BRAMOWITZ: Where are you looking when you do historical research?

BRANDT: I’ve been working on some heliographs, which is another project. I first started making them exactly how Joseph Nicéphore Niépce did in the late 1700s. He used a tar material, which was bitumen of Judea, and then rubbed it on pewter plate, let that dry, and put that in the camera. The tar is light sensitive, so it dries in certain areas where UV light hits it, and then he would wash it in lavender oil. It’s a very simple process when you think about it. Now I’m doing the same thing, but using instead the La Brea Tar Pits as the tar. And then I’m making pictures of the—sorry, I was about to say dinosaurs, but they’re not dinosaurs—the prehistoric animal skeletons from the tar pits. I usually learn about a process and then tinker with it to figure out the appropriate way to represent it for a project.

BRAMOWITZ: Is there anything you’ve experimented with that just didn’t work?

BRANDT: There’s so many things. But I look at them as projects in process. I tried to make my own photograph out of silver gelatin and pulp and paper, like an actual silver gelatin print but handmade. It’s just really hard to make the paper not dissolve in the developer. I would love to make a silver print with actual chunks of silver, which I guess maybe I could.

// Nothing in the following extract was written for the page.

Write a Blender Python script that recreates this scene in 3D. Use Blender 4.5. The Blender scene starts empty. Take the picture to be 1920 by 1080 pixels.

I tried to make silver crystals. Those are really beautiful, but they just don’t last when you take them out of the silver. They look like nasty matted hair. Like if you took a shower and you didn’t do anything and your hair was wet and you just left it for two years, it would look like silver crystals. Which is kind of gross. But they look really beautiful when they’re at their prime. I’ve been trying to make pictures out of crystals, too. It’s just they’re so fragile. But maybe one day.

“STICKY/DUSTY/WET” IS ON VIEW AT THE COLUMBUS MUSEUM OF ART THROUGH MARCH 9, 2014. “STARS, DUST, BUBBLE WRAP,” IS ON VIEW AT M+B IN LOS ANGELES FROM DECEMBER 14 THROUGH JANUARY 18, 2014. “WHAT IS A PHOTOGRAPH?” IS ON VIEW AT THE INTERNATIONAL CENTER OF PHOTOGRAPHY IN NEW YORK FROM JANUARY 31, 2014 THROUGH MAY 4.